One of the major reason of most traders remains unsuccessful in trading because of they can’t stick to the one strategy. Many traders look for the one perfect strategy which has 100% win rate in the market, instead of working on one strategy. Many traders abandon their strategies after the few losses and jump to the other strategies.
However at some point every trader finds a backtested strategy which has good win rate in the market. But when real money involves, emotions take over the decision and it leads to jump the one strategy to another. Meanwhile this is the never ending process. Because the losses are inevitable in trading. And changing the strategy after the few loss goes on.
Moreover than anything trading test psychology and discipline at every stage of the trading.
The illusion that a “better strategy” exists

There is no perfect system in the trading exist. Because there is no strategy in the market which can avoid the losses. In the false hope of finding the better system or strategy traders often increases their losses. However this illusion never ends until the remain undisciplined in the markets. They always consider their mistakes as the strategie mistakes. So rather than working on themselves, they start to look other strategies.
The Analysis Of Illusion
Intricacy vs Iteration: However repeating the same process and strategy everyday may feel boring or less productive sometimes. On the other hand, complexity give fake signals of feeling progressive.
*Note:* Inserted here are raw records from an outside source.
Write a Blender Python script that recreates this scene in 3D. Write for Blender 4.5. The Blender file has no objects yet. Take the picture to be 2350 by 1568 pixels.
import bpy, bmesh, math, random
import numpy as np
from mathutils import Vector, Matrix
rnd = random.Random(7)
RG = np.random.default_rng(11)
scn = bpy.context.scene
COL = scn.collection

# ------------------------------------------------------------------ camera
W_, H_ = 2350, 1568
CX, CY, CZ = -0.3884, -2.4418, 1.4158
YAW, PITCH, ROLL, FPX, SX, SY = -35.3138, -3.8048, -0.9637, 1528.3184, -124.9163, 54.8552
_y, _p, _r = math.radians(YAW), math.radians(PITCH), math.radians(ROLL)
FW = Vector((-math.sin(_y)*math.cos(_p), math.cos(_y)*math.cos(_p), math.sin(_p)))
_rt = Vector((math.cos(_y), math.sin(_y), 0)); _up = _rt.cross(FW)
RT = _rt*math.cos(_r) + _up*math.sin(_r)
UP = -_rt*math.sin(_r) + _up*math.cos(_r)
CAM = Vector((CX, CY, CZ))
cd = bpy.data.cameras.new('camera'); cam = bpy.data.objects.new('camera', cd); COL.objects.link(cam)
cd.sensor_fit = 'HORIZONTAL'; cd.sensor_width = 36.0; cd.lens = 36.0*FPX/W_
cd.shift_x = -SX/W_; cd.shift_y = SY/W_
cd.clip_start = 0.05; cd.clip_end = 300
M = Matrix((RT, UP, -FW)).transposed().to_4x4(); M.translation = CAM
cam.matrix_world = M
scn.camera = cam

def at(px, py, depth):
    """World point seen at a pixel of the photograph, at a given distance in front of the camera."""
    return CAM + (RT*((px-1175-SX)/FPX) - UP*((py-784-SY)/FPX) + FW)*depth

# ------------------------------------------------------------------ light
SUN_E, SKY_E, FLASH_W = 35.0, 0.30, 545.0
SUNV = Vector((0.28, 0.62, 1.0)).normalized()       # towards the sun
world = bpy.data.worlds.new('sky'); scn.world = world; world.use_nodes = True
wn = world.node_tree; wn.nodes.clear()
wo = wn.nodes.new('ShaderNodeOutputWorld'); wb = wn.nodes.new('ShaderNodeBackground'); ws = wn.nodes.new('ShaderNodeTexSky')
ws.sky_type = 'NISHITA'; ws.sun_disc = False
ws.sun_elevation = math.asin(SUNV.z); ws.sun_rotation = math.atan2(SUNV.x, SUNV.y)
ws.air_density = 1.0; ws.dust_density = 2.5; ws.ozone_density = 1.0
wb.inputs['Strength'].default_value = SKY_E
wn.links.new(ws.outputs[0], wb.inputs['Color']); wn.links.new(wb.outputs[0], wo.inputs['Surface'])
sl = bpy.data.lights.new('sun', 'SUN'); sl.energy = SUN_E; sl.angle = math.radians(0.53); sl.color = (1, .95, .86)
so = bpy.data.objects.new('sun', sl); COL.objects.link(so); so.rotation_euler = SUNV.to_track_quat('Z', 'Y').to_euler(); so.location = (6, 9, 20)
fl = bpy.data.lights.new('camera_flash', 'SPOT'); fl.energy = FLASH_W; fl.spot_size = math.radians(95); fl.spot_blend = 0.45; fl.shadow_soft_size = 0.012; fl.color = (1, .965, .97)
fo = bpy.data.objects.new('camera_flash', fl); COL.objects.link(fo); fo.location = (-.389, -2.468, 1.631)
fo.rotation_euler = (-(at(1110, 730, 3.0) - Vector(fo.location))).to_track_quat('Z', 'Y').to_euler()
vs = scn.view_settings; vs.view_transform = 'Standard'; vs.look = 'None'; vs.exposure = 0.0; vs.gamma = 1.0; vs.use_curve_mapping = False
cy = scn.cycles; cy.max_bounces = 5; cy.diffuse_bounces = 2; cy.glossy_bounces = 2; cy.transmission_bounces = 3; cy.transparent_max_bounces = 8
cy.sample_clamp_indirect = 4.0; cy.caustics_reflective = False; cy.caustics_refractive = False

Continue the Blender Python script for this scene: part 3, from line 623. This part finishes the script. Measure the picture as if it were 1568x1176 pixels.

Tyring the new indicators, learning new trading courses etc.
Confident Bias: Every beginner trader thinks that their every trade will end in the profits and they prepare their mindset accordingly. They don’t prepare themselves for the loss, and when the trade ends in a loss. They start blaming the external factors for it rather than accepting it as the part of the probability.
The Probability Calculation: Understanding about the fact that trading is the game of probabilities. You can be more on the losing side instead of winning side but still you will may remain profitable. Many traders look for the certainty in the markets and ends up being at the losing side.
Lack Of Data Patience

Lack of data patience term refers to the ineptitude of waiting objective, like waiting for signals before executing and exiting from the trade. However it fuels the impulsive trades decision etc. Meanwhile it increases the loss overall. Many traders leave their strategy before gathering essential facts about the strategy and the markets.
The Risks of Making Decisions From Limited Data
Impatient traders always let their impulses to drive their results. As a result they enter in the trade on the basis one signal. Rather than waiting for the whole criteria to be meet. However the other traders may continue to change the strategy before giving it the chance to playout.
Most of the traders doesn’t even give the ample amount of trade to the strategy. As a result strategy play against their favor. Just after few trades they abandon the strategy. In order to remove emotions and build confidence in the strategy. The traders need to give sometime to the strategy, to let the probability play in the favor.
Overexposure To Information

Excess of information happens when the traders start listening to the every voice. When trader start using the more indicators, adding on the more confirmations signals etc. It automatically causes the analysis paralysis, emotional burnout which leads to impulsive overtrading etc. However the trader believe that more information brings the more guarantee of the profits. Meanwhile eventually this make the trading even worse.
The Main Problem
Indication Of Excessive Information
Decision Paralysis: Spending much amount of hours analysing the multiple indicators often creates the confusion between the decision making and execution.
Changing Strategies: In hope of finding the 100% win rate strategy, traders continuously jumping the strategies.
Too-Much Monitoring: Looking at the screen and staring at the short term price fluctuations.
How To Build Confidence In Strategy

In order to build confidence in one strategy requires the focus shift from monetary outcome to the process driven outcome. Building confidence in one strategy requires the backtesting on the historical charts, demo trading and strict risk management rules. Focus on executing the next 100 trades on the same strategy. By doing this you will get to know the data about the strategy and the win rate. With this you can plan you next trades accordingly. Meanwhile if the strategy doesn’t fit you trading style then you may change the strategy too.
Backtest Rigorously
Use the fake money to test your strategy on real market conditions.
Keep the track of the p&l of the trades. Maximum drawdown of the strategy and risk to reward ratio of the strategy.
Start Small to Build Habits: Rather than using the standard lot sizing while testing the strategy. Always prefer to go micro lot sizing like 0.01, 0.02….. Instead of aiming for the target price, focus on executing the trade under the defined trading rules.
Apply Strict Loss Limit Rules: Never risk more than one percent or 2 percent of the trading account. It’s not only protect the trading account but it will protect and develop the trading psychology and discipline as well. Always use stop loss system whenever executing the trade.
Ending Verdict
The reason behind the most 90% of traders remains in the loss or fail in the trading. It’s not because they don’t know the trading but because they keep on changing the strategy after the few losses.
In trading success isn’t finding the perfect strategy which has 100% win rate. It’s about consistently following the same strategy over the long period of time.